» Exercise goal
In the material below, find all lines with the string "scene" and copy them.
** Start **
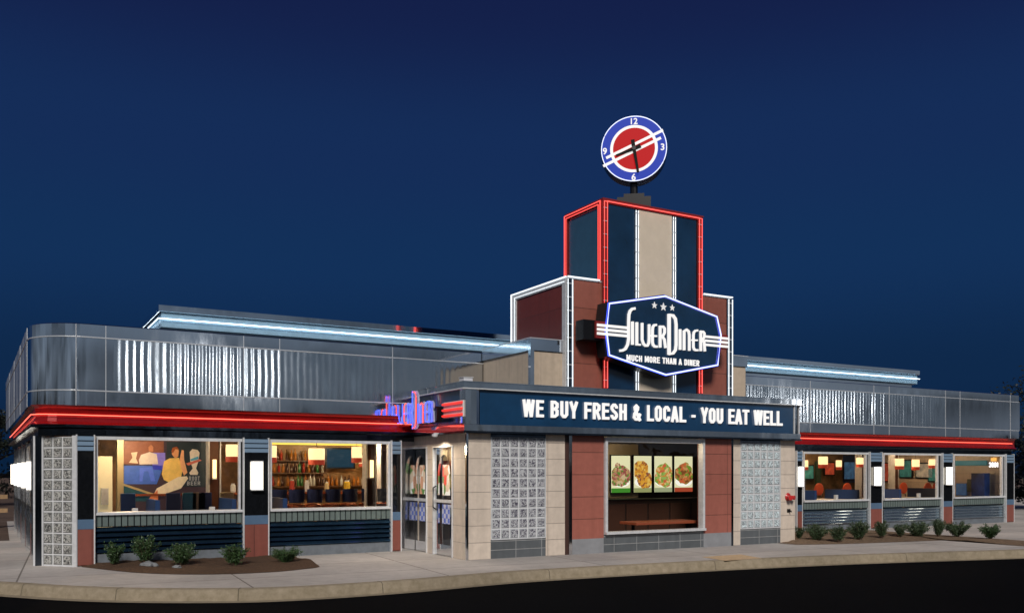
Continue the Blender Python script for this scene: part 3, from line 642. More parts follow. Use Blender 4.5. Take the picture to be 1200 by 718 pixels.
def ging():
    m, t, b = M_('blue_gingham_print'); c = t.nodes.new('ShaderNodeTexChecker'); c.inputs['Scale'].default_value = 11; c.inputs['Color1'].default_value = (.10, .16, .55, 1); c.inputs['Color2'].default_value = (.50, .50, .62, 1)
    t.links.new(geo_pos(t), c.inputs['Vector']); t.links.new(c.outputs[0], b.inputs['Base Color']); t.links.new(c.outputs[0], b.inputs['Emission Color']); b.inputs['Emission Strength'].default_value = .28; return m
MT['gingham'] = ging()
MT['doorback'] = mat('dim_vestibule', (.03, .025, .025), .4)
def arch(yc, w_, z0, z1, n=12):
    p = [(yc + w_ / 2, z0), (yc + w_ / 2, z1 - w_ * .8)]
    for k in range(1, n): a = pi * k / n; p.append((yc + w_ / 2 * cos(a), z1 - w_ * .8 + w_ * .8 * sin(a)))
    return p + [(yc - w_ / 2, z1 - w_ * .8), (yc - w_ / 2, z0)]
for (ya, yb, pc) in ((yB0, yB1, 0), (yA0, yA1, 1)):
    dr = empty_part('door', D, (XV, (ya + yb) / 2, 0)); yc = (ya + yb) / 2; wd = yb - ya
    ar = arch(yc, wd * .68, .22, 1.98)
    bm = B(); xf_ = XV + .02; zs_ = 2.12 - .012
    half = (len(ar) - 1) // 2
    def strip(pts, ye):
        for i in range(len(pts) - 1):
            (y0_, z0_), (y1_, z1_) = pts[i], pts[i + 1]
            bm.add([(xf_, y0_, z0_), (xf_, y1_, z1_), (xf_, ye, z1_), (xf_, ye, z0_), (xf_ + .05, y0_, z0_), (xf_ + .05, y1_, z1_)], [(0, 1, 2, 3), (0, 4, 5, 1)])
    topi = max(range(len(ar)), key=lambda i: ar[i][1])
    strip(ar[:topi + 1], yb - .012); strip(ar[topi:], ya + .012)
    bm.box(xf_, xf_ + .05, ya + .012, yb - .012, .012, .22); bm.box(xf_, xf_ + .05, ya + .012, yb - .012, ar[topi][1], zd - .01)
    P(bm, 'door_leaf', 'chrome', dr)
    P(B().add([(xf_ + .03, y, z) for y, z in arch(yc, wd * .68, .22, 1.98)], [tuple(range(len(ar)))]), 'pane', 'glass', dr)
    P(B().box(XV + .13, XV + .15, ya, yb, 0, zd), 'door_back', 'doorback', dr)
    P(B().box(XV + .09, XV + .10, yc - wd * .25, yc + wd * .25, 1.18, 1.78), 'poster', 'poster', dr)
    P(B().box(XV + .09, XV + .10, yc - wd * .27, yc + wd * .27, .62, 1.0), 'gingham_panel', 'gingham', dr)
    P(B().box(xf_ - .02, xf_, ya + .02, yb - .02, 1.04, 1.10), 'push_bar', 'alu', dr)
    yh = ya + .07
    P(B().tube([(xf_ - .01, yb - .07, .90), (xf_ - .07, yb - .07, .94), (xf_ - .07, yb - .07, 1.32), (xf_ - .01, yb - .07, 1.36)], .014, 8), 'handle', 'cloth', dr, smooth=True)
    P(B().box(XV - .02, XV + .17, ya - .03, ya + .002, 0, zd + .03).box(XV - .02, XV + .17, yb - .002, yb + .03, 0, zd + .03).box(XV - .02, XV + .17, ya + .002, yb - .002, zd, zd + .03), 'door_frame', 'alu', dr)
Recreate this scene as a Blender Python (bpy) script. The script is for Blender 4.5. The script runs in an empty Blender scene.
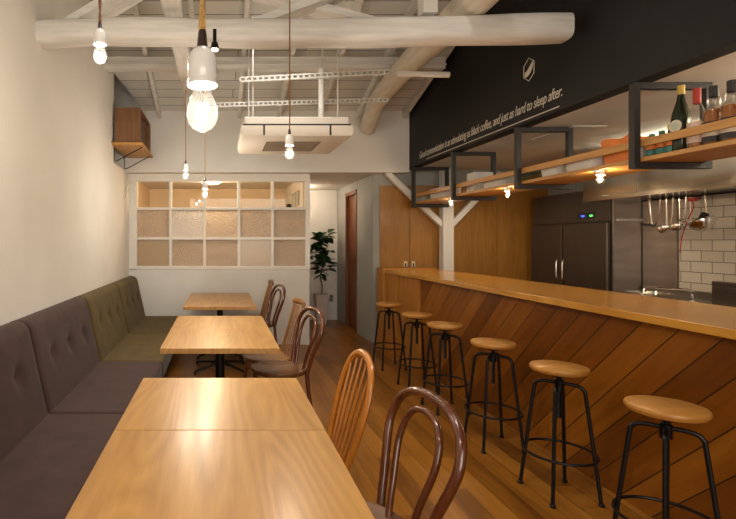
** End **
» Final answer
Continue the Blender Python script for this scene: part 3, from line 642. More parts follow. Use Blender 4.5. Take the picture to be 1200 by 718 pixels.
Recreate this scene as a Blender Python (bpy) script. The script is for Blender 4.5. The script runs in an empty Blender scene.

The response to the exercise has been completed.